Kleine kindjes worden groot. Een wetmatigheid waarvoor ik onze lieve Heer op m’n knietjes dank.

Ik herinner me bijvoorbeeld de rel met oudste zoon Bart, toen nog net geen twee. Meneer zit op het aanrecht, terwijl ik zijn tanden poets. Probéér te poetsen, want in weerwil van zijn woedende ‘Jij doen! Jij doen!’ doet hij pogingen de tandenborstel uit m’n handen te rukken. Ik kan slecht uit de voeten met tegenstrijdige boodschappen en ben hondsmoe; de gemoederen lopen al snel hoog op, bij beide partijen. Tussen gekrijs en rondspattende tranen door realiseer ik me – na enige tijd – dat we met een gevalletje ‘miscommunicatie’ te maken hebben. Hoe vaak heb ik hem niet zélf, in het kader van de zelfredzaamheid, gevraagd: ‘Wil jij het doen?’ En nou denkt die jongen dus dat hij Jij heet. En dan krijgt een zin van twee woorden ineens een heel andere inhoud.

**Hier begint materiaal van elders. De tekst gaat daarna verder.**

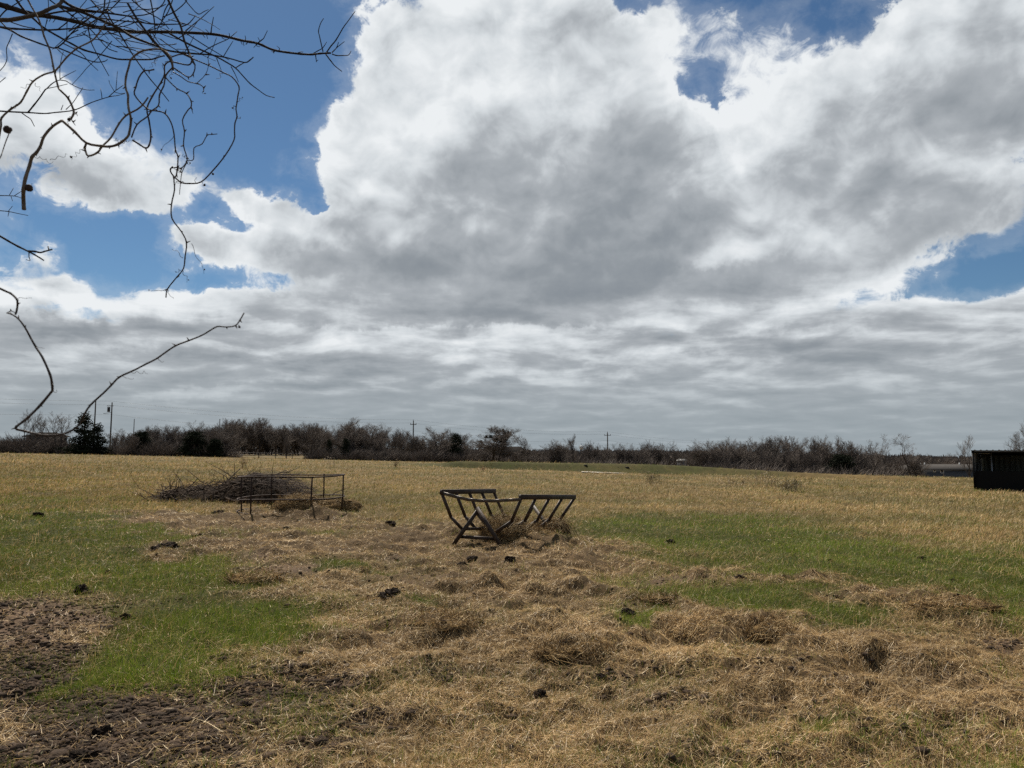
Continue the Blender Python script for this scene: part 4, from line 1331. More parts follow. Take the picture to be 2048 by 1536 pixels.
row(1230, 1400, 16, [(1230, 890), (1280, 884), (1400, 894)], 146, L6, G6, ['vase1', 'vase2', 'open1', 'open2'])
L7, G7 = 'bare tree in the dense row left of the tall leaning tree', 'bare trees of the right hand row'
row(1415, 1700, 13, [(1415, 872), (1500, 880), (1540, 870), (1610, 872), (1700, 880)], 124, L7, G7, ANY + ['open1'])
row(1440, 1700, 22, [(1500, 892), (1700, 892)], 116, L7, G7, ['vase1', 'vase2', 'open1'])
L8, G8 = 'bare tree in the thinning row between the leaning trees and the black shed', 'bare trees near the black shed'
row(1700, 1830, 24, [(1700, 896), (1800, 896), (1880, 908)], 122, L8, G8, ['vase1', 'vase2', 'open1', 'open2', 'round1'])
row(1880, 1945, 22, [(1880, 910), (1945, 912)], 190, L8, G8, ['round1', 'vase1'])
# undergrowth along the field edge
row(0, 150, 13, [(0, 866), (150, 872)], 118, 'reddish bare thicket at the field edge left of the tall cedar', 'thickets left of the tall cedar', fn=shrub, jd=3)
row(215, 470, 14, [(215, 892), (300, 880), (470, 885)], 122, 'bare thicket at the field edge between tall cedar and fenced pasture', 'thickets right of the tall cedar', fn=shrub, jd=3)
row(630, 960, 15, [(630, 893), (960, 897)], 127, 'bare thicket at the field edge between gate and big spreading tree', 'thickets in the middle', fn=shrub, jd=3)
row(960, 1420, 24, [(960, 905), (1420, 915)], 134, 'low bare thicket along the bank behind the pond', 'thickets behind the pond', fn=shrub, jd=6)
row(1400, 1795, 17, [(1400, 914), (1700, 924), (1815, 934)], 111, 'bare thicket at the foot of the right hand trees', 'thickets under the right hand trees', fn=shrub, jd=4)

# far-off woods on the valley's other side: one mass
g = np.random.default_rng(90)
P, Q, ra, rb = [], [], [], []
for i in range(26000):
    d = g.choice([330., 520., 800.]) + g.uniform(-40, 60)
    px = g.uniform(-500, 2500)
    x = (px - 1024) / F * d
    zb = T1(x, d)
    row_top = float(np.interp(px, [-500, 900, 1050, 1420, 1950, 2500], [899, 899, 902, 904, 916, 921])) + 3.5 * (float(fbm(np.float64(px * .02), np.float64(d), 3, 3)) - .5) + 1.2 * g.normal()
    zt = CAM_H + (HORIZON - row_top) / F * d
    if zt < zb + 1: zt = zb + 1 + g.random()
    a = np.array([x, d, zb - .3 + (zt - zb) * g.uniform(0, .5)]); b = np.array([x + g.normal(0, 1.2), d, zt + g.normal(0, .5)])
    P.append(a); Q.append(b); ra.append(d * .0011); rb.append(d * .0004)
V, q, _ = prisms(P, Q, ra, rb, 3)
tag(mesh_obj('distant_woods', V, q, m_twig), 'far-off bare woods along the horizon', 'woods', kind='stuff')

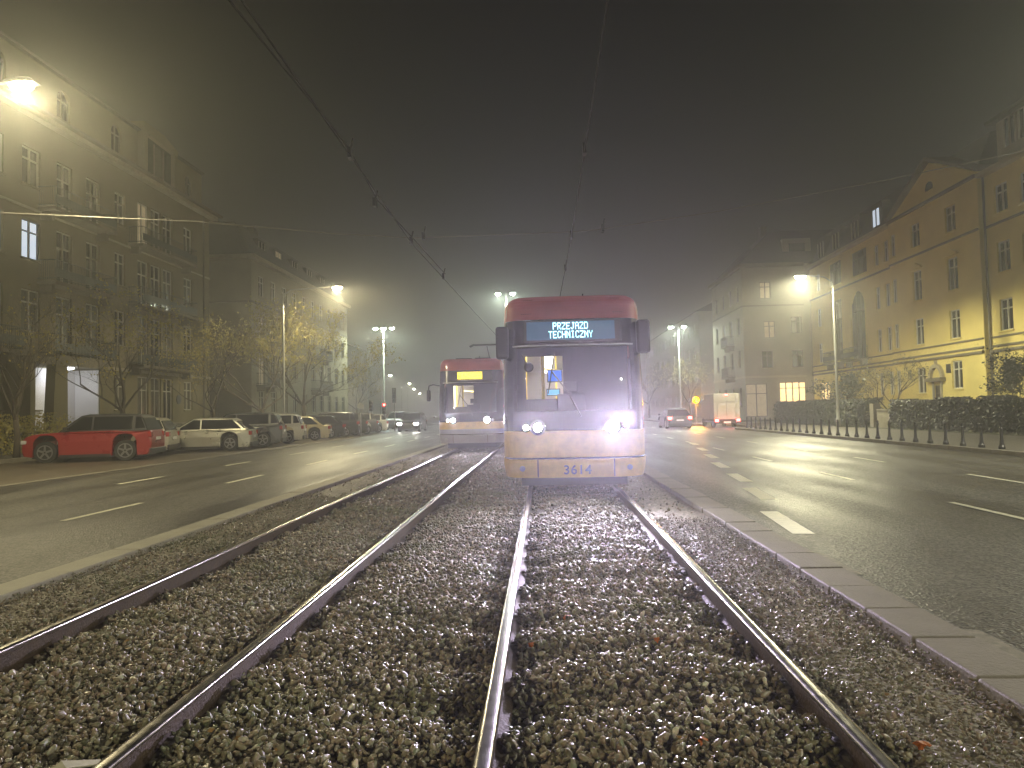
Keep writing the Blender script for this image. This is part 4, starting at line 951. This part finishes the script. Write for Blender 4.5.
        light('headlight_beam', 'SPOT', (x0+sgn*.60, y0-.12, 1.06), (650 if sgn > 0 else 350) if not second else 220, (.90,.82,1.), t, aim=(x0+sgn*.60, y0-14, .2), size=.07, angle=110, blend=.9)
        light('main_beam', 'SPOT', (x0+sgn*.60, y0-.13, 1.06), (2100 if sgn > 0 else 180) if not second else 160, (.80,.66,1.), t, aim=(0,0,1.25), size=.08, angle=64, blend=1.)
    # wiper, handles, coupler cover, fog lamps
    b = MB(); b.tube([face_plane(.1,1.22,.05), face_plane(-.1,1.62,.05), face_plane(-.35,1.95,.05)], .012, 5); b.tube([face_plane(-.42,1.60,.05), face_plane(-.30,2.28,.05)], .009, 4); b.build('wiper', M['plastic'], t)
    for sgn in (-1, 1):
        b = MB(); b.lathe([(.045,0),(.045,-.025),(.02,-.03)], (x0+sgn*.86, P(sx(sgn*.86,.4),.4)[1]-.005, .40), 14, 'y'); b.build('reflector', M['galv'], bump)
    for q in (-.62, .60): b = MB(); b.box(x0+q, x0+q+.02, y0+.012, y0+.03, .26, .54); b.build('cover_seam', M['trimdark'], bump)
    if not second:
        cu = bpy.data.curves.new('number', 'FONT'); cu.body = '3614'; cu.size = .20; cu.extrude = .004; cu.align_x = 'CENTER'; cu.offset = .004; cu.space_character = 1.15
        tmp = bpy.data.objects.new('tmp', cu); COL.objects.link(tmp); dg = bpy.context.evaluated_depsgraph_get(); me = bpy.data.meshes.new_from_object(tmp.evaluated_get(dg)); bpy.data.objects.remove(tmp)
        no = bpy.data.objects.new('fleet_number', me); COL.objects.link(no); me.materials.clear(); me.materials.append(M['number']); no.parent = t; no.rotation_euler = (PI/2,0,0); no.location = (0.02, -.004, .31)
    # mirrors
    for sgn in ((-1, 1) if not second else (-1,)):
        big = not second
        b = MB()
        if big: b.box(x0+sgn*1.12-.06, x0+sgn*1.12+.16*(1 if sgn > 0 else 0)+(.0 if sgn > 0 else 0), y0+.30, y0+.52, 2.25, 2.80) if sgn > 0 else b.box(x0-1.27, x0-1.06, y0+.30, y0+.52, 2.2, 2.74)
        else: b.box(x0-1.52, x0-1.38, y0-.05, y0+.06, 1.75, 2.15)
        mr = b.build('mirror', M['plastic'], t, bevel=.04)
        b = MB(); b.tube([(x0+sgn*1.08,y0+.5,2.5),(x0+sgn*1.0,y0+.7,2.5)], .03, 6) if big else b.tube([(x0-1.05,y0+.5,2.3),(x0-1.3,y0+.1,2.34),(x0-1.43,y0,2.3),(x0-1.45,y0,2.14)], .022, 6)
        b.build('mirror_arm', M['plastic'], mr)
    # interior: cab wall with doorway onto the lit saloon
    b = MB(); yw = y0+2.0
    b.box(x0-.12 if not second else x0-.05, x0+1.1, yw, yw+.05, .4, 2.6); b.box(x0-1.1, x0-.82, yw, yw+.05, .4, 2.6); b.box(x0-.82, x0-.12 if not second else x0-.05, yw, yw+.05, .4, 1.55); b.box(x0-.82, x0-.12 if not second else x0-.05, yw, yw+.05, 2.36, 2.6); b.build('cab_partition', M['seat'], t)
    b = MB(); b.box(x0-1.1, x0-1.07, yw+.06, y0+12, .4, 2.6); b.box(x0+1.07, x0+1.1, yw+.06, y0+12, .4, 2.6); b.box(x0-1.1,x0+1.1,y0+12,y0+12.05,.4,2.6); b.build('saloon_lining', M['interior'], t)
    b = MB(); b.box(x0-1.07, x0+1.07, yw+.06, y0+12, 2.6, 2.63); b.build('saloon_ceiling', M['interior'], t)
    b = MB(); b.box(x0-.45, x0-.25, yw+.3, y0+11.8, 2.57, 2.595); b.box(x0+.25, x0+.45, yw+.3, y0+11.8, 2.57, 2.595); b.build('ceiling_light', M['ceil'], t)
    light('saloon_light', 'AREA', (x0-.4, yw+1.6, 2.5), 150 if not second else 260, (1.,.86,.58), t, aim=(x0-.4, yw+1.6, 0), size=1.0)
    b = MB(); b.tube([(x0-.50,yw+.35,.4),(x0-.50,yw+.35,2.6)], .035, 8); b.tube([(x0-.50,yw+.35,2.15),(x0-.1,yw+1.6,2.15),(x0-.1,yw+5,2.15)], .022, 8); b.tube([(x0-.85,yw+1.2,.4),(x0-.85,yw+1.2,2.6)], .02, 8); b.tube([(x0-.2,yw+2.8,.4),(x0-.2,yw+2.8,2.6)], .02, 8); b.build('handrail', M['poley'], t)
    if not second:
        b = MB(); b.box(x0-.42, x0-.13, yw-.06, yw-.02, 1.86, 2.10); sc = b.build('screen_housing', M['plastic'], t)
        b = MB(); b.box(x0-.40, x0-.15, yw-.066, yw-.062, 1.88, 2.08); b.build('screen', M['screen'], sc)
        b = MB(); b.box(x0-.44, x0-.18, yw-.10, yw-.06, 1.60, 1.74); sc = b.build('ticket_machine', M['plastic'], t)
        b = MB(); b.box(x0-.42, x0-.20, yw-.106, yw-.102, 1.62, 1.72); b.build('screen', M['screen2'], sc)
        b = MB(); b.lathe([(.06,0),(.085,.02),(.085,.04),(.06,.05)], (x0-.74, y0+.75, 2.08), 16, 'y'); b.tube([(x0-.74,y0+.78,2.08),(x0-.85,y0+.7,2.3)], .012, 5); b.build('cab_mirror', M['plastic'], t)
    for sy in range(5):
        for sxn in (-.75, .75):
            b = MB(); b.box(x0+sxn-.22, x0+sxn+.22, yw+1.0+sy*1.5, yw+1.1+sy*1.5, .8, 1.55); b.box(x0+sxn-.22, x0+sxn+.22, yw+1.1+sy*1.5, yw+1.5+sy*1.5, .78, .88); b.build('passenger_seat', M['seat'], t, bevel=.03)
    b = MB(); b.box(x0-.25, x0+.25, y0+1.35, y0+1.47, 1.0, 1.62); b.box(x0-.25, x0+.25, y0+1.0, y0+1.35, .9, 1.02); b.box(x0-.12, x0+.12, y0+1.37, y0+1.45, 1.66, 1.84); b.tube([(x0,y0+1.41,1.5),(x0,y0+1.41,1.7)], .02, 5); b.build('driver_seat', M['seat'], t, bevel=.03)
    b = MB(); b.prism([(y0+.25,.9),(y0+.85,.9),(y0+.85,1.22),(y0+.32,1.3)], x0-.95, x0+.95, lambda u, z, w_: (w_, u, z)); b.build('dashboard', M['plastic'], t, bevel=.03)
    return t
tram('tram', C1+.01, 11.25, 'front tram with lit blue destination display and number 3614, nearest the camera', ['PRZEJAZD', 'TECHNICZNY'], M['ledc'], M['ledback'])
T2 = tram('tram', C2-.13, 24.6, 'second tram with yellow display coming on the left track, farther away', None, M['ledy'], M['ledbacky'], True)
# pantograph of the second tram
b = MB(); x0, y0 = C2-.13, 24.6
b.tube([(x0+.55,y0+3.2,3.35),(x0+.95,y0+4.4,3.55),(x0+.95,y0+3.6,4.1)], .03, 6); b.tube([(x0+.15,y0+4.4,3.3),(x0+.15,y0+4.4,3.5)], .03, 6)
b.tube([(x0+.1,y0+3.4,3.3),(x0+.45,y0+4.2,3.4),(x0+.35,y0+3.8,4.0)], .02, 6)
for s in (0,.3): b.tube([(x0-.35,y0+3.6+s,4.0),(x0-.2,y0+3.6+s,4.07),(x0+1.1,y0+3.6+s,4.07),(x0+1.25,y0+3.6+s,4.0)], .022, 6)
b.build('pantograph', M['plastic'], T2)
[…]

Nummer twee, Maartje, grossierde in haar prilste jeugd – en te lang daarna – in medische rariteiten. Met een PVC-buis in je mond een pijltje van de grond oprapen: niet doen, heel slecht voor je gehemelte. Eikels met je oog opvangen: slecht idee, bijzonder kwalijk voor je hoornvlies. In de ‘zwaai’ van een stok met aan het uiteinde een houten pinguïn gaan staan: een afrader, jaren na dato heb je nog een buts in je voorhoofd.

Nummer drie, Floor de verschrikkelijke, vrat graag kozijnen. Dat zegt eigenlijk al genoeg. Dan spoor je niet helemaal.

Nummer vier, hekkensluiter Tom, zat van kop tot kont onder de eczeem en moest voortdurend ingesmeerd en omgekleed worden. In later jaren moest ik hem meerdere malen per dag toeroepen, dat er niet gewormd werd. Keer op keer kronkelde hij als een pier over de grond, tussen de honden door. Die raakten daarvan dermate van de leg, dat ze luid blaffend met hun grote harige lijven om de kronkelaar sprongen. Herrie! Ik hou er niet van!

Ja, puur genieten hoor, zo’n jong gezin. Maar ze werden groot, uiteindelijk: verbaal sterker, motorisch handiger, met een andere smaak en een menselijke identiteit. Maar ook andere behoeftes: it’s party time!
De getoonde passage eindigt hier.